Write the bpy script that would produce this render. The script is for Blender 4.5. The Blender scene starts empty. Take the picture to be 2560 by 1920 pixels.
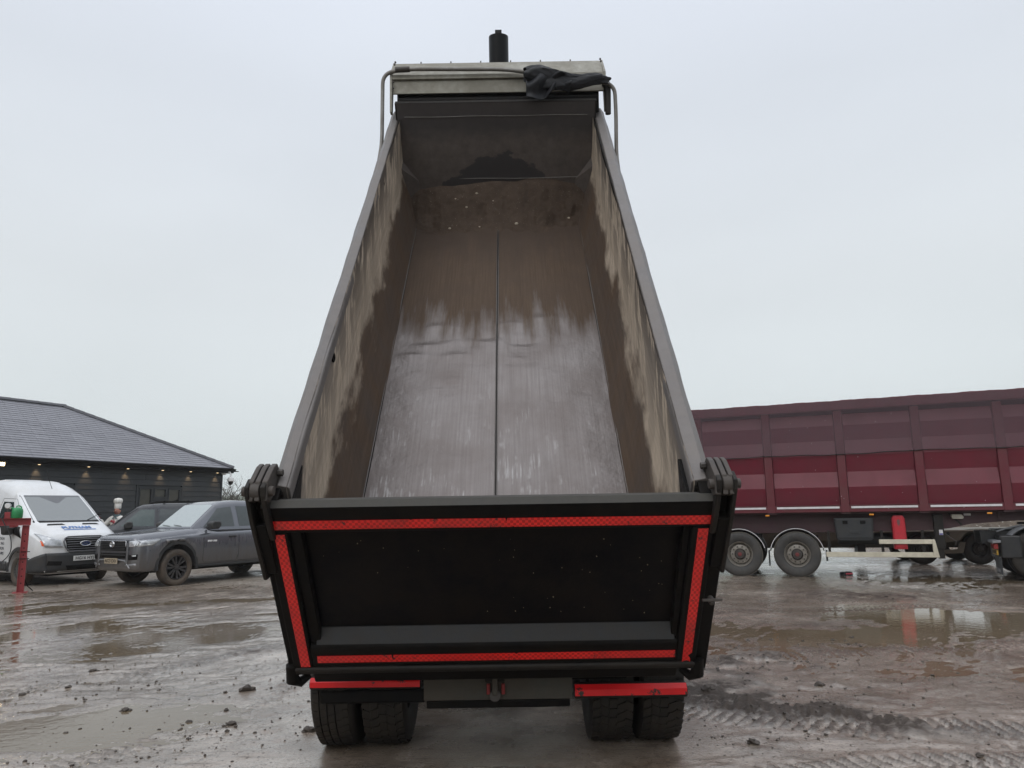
import bpy, bmesh, math, random
import numpy as np
from mathutils import Vector, Matrix
PI = math.pi; R = math.radians
rng = random.Random(7)
sc = bpy.context.scene
COL = sc.collection

# ---------------------------------------------------------------- camera
cd = bpy.data.cameras.new('camera'); cam = bpy.data.objects.new('camera', cd); COL.objects.link(cam)
cd.sensor_width = 36.0; cd.lens = 1850.0 / 2560.0 * 36.0; cd.clip_start = 0.05; cd.clip_end = 4000
cam.matrix_world = Matrix.Translation((0.13, 0.0, 1.6)) @ (Matrix.Rotation(PI / 2 + math.atan(315 / 1850), 4, 'X') @ Matrix.Rotation(-0.0165, 4, 'Z'))
sc.camera = cam

# ---------------------------------------------------------------- sky: thick overcast over a Nishita sky
SUN_EL, SUN_AZ = R(38), R(205)
w = bpy.data.worlds.new('World'); sc.world = w; w.use_nodes = True
nt = w.node_tree; nt.nodes.clear()
def wn(t, **k):
    n = nt.nodes.new(t)
    for a, b in k.items(): setattr(n, a, b)
    return n
sky = wn('ShaderNodeTexSky', sky_type='NISHITA'); sky.sun_disc = False
sky.sun_elevation = SUN_EL; sky.sun_rotation = SUN_AZ; sky.dust_density = 3; sky.air_density = 1.0
skb = wn('ShaderNodeBackground'); skb.inputs['Strength'].default_value = 0.05
nt.links.new(sky.outputs[0], skb.inputs['Color'])
tc = wn('ShaderNodeTexCoord'); sep = wn('ShaderNodeSeparateXYZ'); nt.links.new(tc.outputs['Generated'], sep.inputs[0])
ramp = wn('ShaderNodeValToRGB'); nt.links.new(sep.outputs['Z'], ramp.inputs['Fac'])
cr = ramp.color_ramp; cr.elements[0].position = 0.0; cr.elements[0].color = (0.67, 0.72, 0.735, 1)
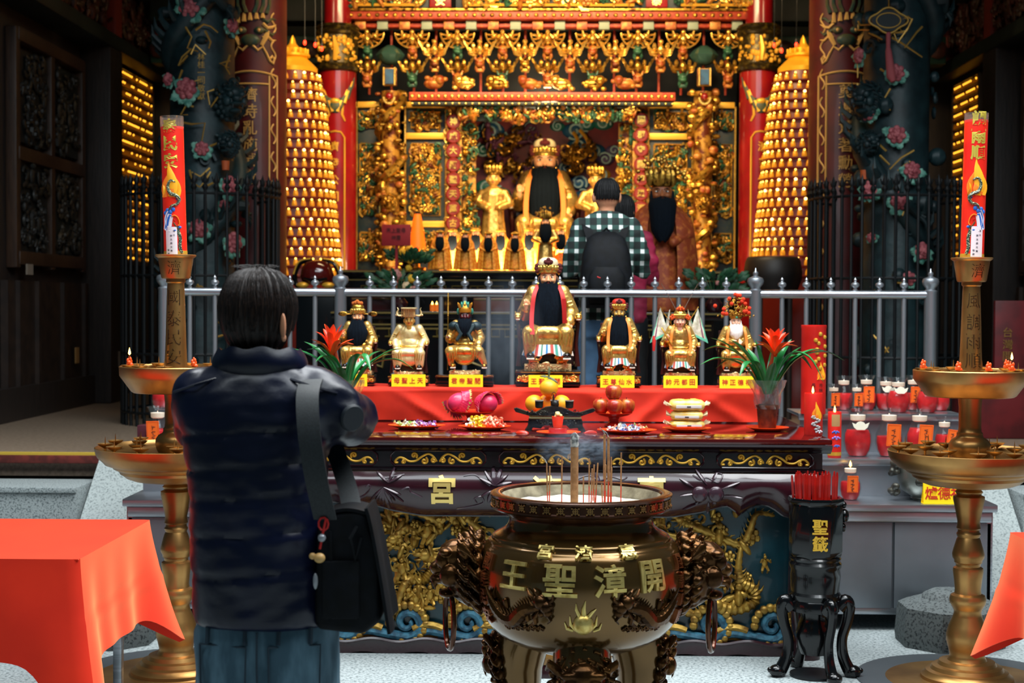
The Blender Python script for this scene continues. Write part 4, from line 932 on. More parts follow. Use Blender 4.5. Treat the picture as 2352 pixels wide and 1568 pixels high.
# big printed candles
def big_candle(lx, px0, px1, ytop, ybot, chars, flip, lab, tilt):
    y0 = LY; zb = Z(596, LY, 1240); r = L(26, LY); h = Z(ytop, LY, 1240) - Z(ybot, LY, 1240)
    t = thing('printed_candle', lab, 'candle', (lx, y0, zb), 0); t.rotation_euler = (0, tilt, 0)
    mb = MB(); wl = h - .045 if not flip else h - .03
    mb.lathe([(r, 0), (r, wl), (r * .9, wl), (r * .5, wl - .006), (0, wl - .008)], 48); part('wax_body', mb, mat('candle_red', '#f0301a', .35, 0, c2='#d8201a', ns=5, coat=.4, emit='#ff3010', es=.06), t)
    mb = MB(); mb.lathe([(r + .0006, wl - .01), (r + .0012, wl), (r + .001, h), (r - .0005, h), (r - .0005, wl)], 48, caps=False); part('film_collar', mb, mat('clear_film', '#d8d0c8', .1, 0, trans=.9, ior=1.1, alpha=.5), t)
    mb = MB(); mb.lathe([(r * 1.005, .006), (r * 1.02, .01), (r * 1.02, .026), (r * 1.005, .03)], 48, caps=False); part('gold_band', mb, GPAINT, t)
    mb = MB(); rr = random.Random(int(px0))
    for i in range(26): a = i * .9; mb.ell((r * 1.1 * cos(a), r * 1.1 * sin(a), .002), (.01, .01, .007 * rr.uniform(.5, 1.3)), 7, 5)
    part('melted_wax', mb, WAXO, t)
    m = -1 if flip else 1; A = -pi / 2
    def pc(x, z, q=.0008): a = A + x / r; return ((r + q) * cos(a), (r + q) * sin(a), z)
    H = h / (585 - 258)     # metres per photo pixel along the candle
    def zc(py): return (ybot - py) * H
    mb = MB(); cs = .058
    for ch, py in zip(chars, (282, 322, 362) if not flip else (276, 316, 352)):
        mb.text(ch, cs * 1.1, .0016, None, 0, off=.035, fn=lambda x, y, q: pc(x, zc(py) + y, q))
    part('gold_characters', mb, mat('candle_gold', '#cdbb4a', .4, .4), t)
    mb = MB(); flame_motif(mb, r, zc(445), zc(365) - zc(445), 0, A, .001); part('flame_print', mb, [YEL, ORG], t)
    def line(pts, rad, mm, fl=.35, k=6, q=.0008):
        pp = [pc(m * p.x, p.y, q) for p in smooth_pts([(a, zc(b), 0) for a, b in pts], k)]
        mb.tube(pp, rad, 7, mm, flat=fl, rnd=False)
    mb = MB()
    bx_ = [(.018, 412), (.0, 408), (-.012, 420), (-.004, 436), (.018, 442), (.032, 450), (.022, 462), (.0, 466), (-.012, 476)]
    n = len(smooth_pts([(a, b, 0) for a, b in bx_], 6))
    line(bx_, [.018 * sin(pi * (.15 + .75 * i / n)) for i in range(n)], 1, q=-.008); line(bx_, [.014 * sin(pi * (.15 + .75 * i / n)) + .001 * (i % 2) for i in range(n)], 0, .55)
    part('dragon_coil_print', mb, [SCALE, YEL], t); mb = MB(); line([(.02, 520), (.03, 540), (.028, 560), (.036, 575)], .009, 0); part('dragon_tail_print', mb, SCALE, t)
    mb = MB()
    for i in range(7):
        line([(-.015 + .002 * i, 478 + 2 * i), (-.028 + .003 * i, 492 + 4 * i), (-.03 + .0065 * i, 506 + 3 * i), (-.036 + .009 * i, 520 + i)], [.0085] * 18 + [.001], 0 if i % 3 else 1, .3)
    for a, b in ((-.028, 482), (-.018, 476), (-.006, 480), (.006, 474)): x = pc(m * a, zc(b)); mb.ell(x, (.009, .005, .01), 8, 6, 0)
    for a, b in ((-.024, 520), (-.008, 524), (.008, 522), (.026, 450), (.03, 515)): x = pc(m * a, zc(b)); mb.ell(x, (.01, .004, .006), 8, 6, 1 if a < 0 else 0)
    part('dragon_hair_print', mb, [CBLUE, CWHT], t)
    mb = MB(); line([(.0, 490), (.012, 488), (.024, 494), (.03, 506), (.024, 512)], .0085, 0, .35); line([(.006, 504), (.016, 512), (.028, 518)], .0055, 1, .35); line([(.004, 496), (.014, 500)], .0045, 2, .4); part('dragon_jaw_print', mb, [ORG, mat('print_green', '#1e5a3a', .5), RWAX], t)
    mb = MB(); a0, w, z0, z1 = m * -.004, .046, zc(581), zc(514)
    mb.surf(lambda u, v: pc(a0 + (u - .5) * w, z0 + (z1 - z0) * v, .0042), 12, 1, 0, .0012); lb_ = part('paper_label', mb, mat('label_paper', '#efe6ea', .7), t)
    mb = MB()
    for tx, dx, py, st in (('信士', .011, 527, 12), ('謝主委文賢', .0, 547, 11.5), ('敬獻', -.012, 570, 11)): 
        for i, ch in enumerate(tx): mb.text(ch, .0085, .0006, None, 0, off=.0, fn=lambda x, y, q: pc(a0 + dx + x, zc(py - (len(tx) - 1) * st * .28 * 1.0 + i * st * .75) + y, .0043 + q))
    part('label_writing', mb, mat('label_ink', '#5b5560', .7), lb_)
    if not flip: mb = MB(); mb.lathe([(.001, wl - .006), (.007, wl + .004), (.005, wl + .014), (0, wl + .028)], 10); part('flame', mb, FLAME, t)
    return t
big_candle(la, 378, 430, 258, 585, '泰民安', False, 'tall lit printed red candle on the lamp stand beside the man in navy', -.028)
big_candle(lb, 2205, 2262, 252, 590, '調雨順', True, 'tall unlit printed red candle on the lamp stand by the jars', .02)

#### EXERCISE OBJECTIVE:
Give back exactly the lines from the top of the records to the line containing "cr = ramp.color_ramp;", both included, and no pictures.

#### RESPONSE TO THE EXERCISE:
Write the bpy script that would produce this render. The script is for Blender 4.5. The Blender scene starts empty. Take the picture to be 2560 by 1920 pixels.
import bpy, bmesh, math, random
import numpy as np
from mathutils import Vector, Matrix
PI = math.pi; R = math.radians
rng = random.Random(7)
sc = bpy.context.scene
COL = sc.collection

# ---------------------------------------------------------------- camera
cd = bpy.data.cameras.new('camera'); cam = bpy.data.objects.new('camera', cd); COL.objects.link(cam)
cd.sensor_width = 36.0; cd.lens = 1850.0 / 2560.0 * 36.0; cd.clip_start = 0.05; cd.clip_end = 4000
cam.matrix_world = Matrix.Translation((0.13, 0.0, 1.6)) @ (Matrix.Rotation(PI / 2 + math.atan(315 / 1850), 4, 'X') @ Matrix.Rotation(-0.0165, 4, 'Z'))
sc.camera = cam

# ---------------------------------------------------------------- sky: thick overcast over a Nishita sky
SUN_EL, SUN_AZ = R(38), R(205)
w = bpy.data.worlds.new('World'); sc.world = w; w.use_nodes = True
nt = w.node_tree; nt.nodes.clear()
def wn(t, **k):
    n = nt.nodes.new(t)
    for a, b in k.items(): setattr(n, a, b)
    return n
sky = wn('ShaderNodeTexSky', sky_type='NISHITA'); sky.sun_disc = False
sky.sun_elevation = SUN_EL; sky.sun_rotation = SUN_AZ; sky.dust_density = 3; sky.air_density = 1.0
skb = wn('ShaderNodeBackground'); skb.inputs['Strength'].default_value = 0.05
nt.links.new(sky.outputs[0], skb.inputs['Color'])
tc = wn('ShaderNodeTexCoord'); sep = wn('ShaderNodeSeparateXYZ'); nt.links.new(tc.outputs['Generated'], sep.inputs[0])
ramp = wn('ShaderNodeValToRGB'); nt.links.new(sep.outputs['Z'], ramp.inputs['Fac'])
cr = ramp.color_ramp; cr.elements[0].position = 0.0; cr.elements[0].color = (0.67, 0.72, 0.735, 1)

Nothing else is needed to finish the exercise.